All Headlines 11:02 July 08, 2011

(ATTN: UPDATES with no immediate comment from UN agency in 9th para and minor edits)

SEOUL, July 8 (Yonhap) -- South Korea is considering taking a troubled tour program with North Korea to a meeting of the United Nations tourism agency set to be held in the country later this year, an official said.

The move comes amid a looming dispute between the two countries over South Korean assets seized from a stalled joint tour site at the North's scenic mountain resort.

The North has recently warned that it will take unspecified legal steps to dispose of the assets at Mount Kumgang unless South Korean company officials visit the resort by July 13 with plans on how to handle their assets estimated to be worth about 300 billion won (US$278 million).
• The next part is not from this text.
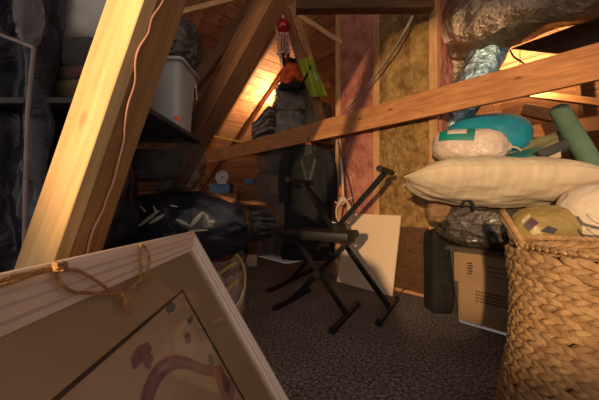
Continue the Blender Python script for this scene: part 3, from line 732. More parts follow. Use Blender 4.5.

South Korea has vowed to protect the property rights of South Korean firms, though it has also suggested it will not allow company officials to visit the North's resort.

South Korea has said it would explore diplomatic and other possible means to safeguard the interests of its tour operators in case Pyongyang takes unilateral actions.

As part of these measures, South Korea could study ways to highlight the North's unjustified move at the General Assembly of the U.N. World Tourism Organization to be held in the southeastern city of Gyeongju in October, Unification Ministry spokeswoman Lee Jong-joo said.

Still, it was not immediately clear whether the U.N. agency, which serves as a global forum for tourism policy issues, has any effective tools to deal with the North's possible disposal of South Korean assets.

The U.N. agency has 154 member states, including North Korea and its key ally China.

The agency did not immediately return an email from Yonhap News Agency seeking comment.

The North has stepped up pressure on South Korea over the joint tour project in recent years in what analysts say could be aimed at resuming the tour program that once served as key cash cow for the North.

The two Koreas launched the joint program in 1998 as part of reconciliation efforts. But Seoul suspended it following the shooting death of a South Korean female tourist near the resort in 2008.

Last year, the North seized or froze several South Korean assets at the resort in anger over the stalled project. The North has recently announced a law designed to develop the resort as a special zone for international tours.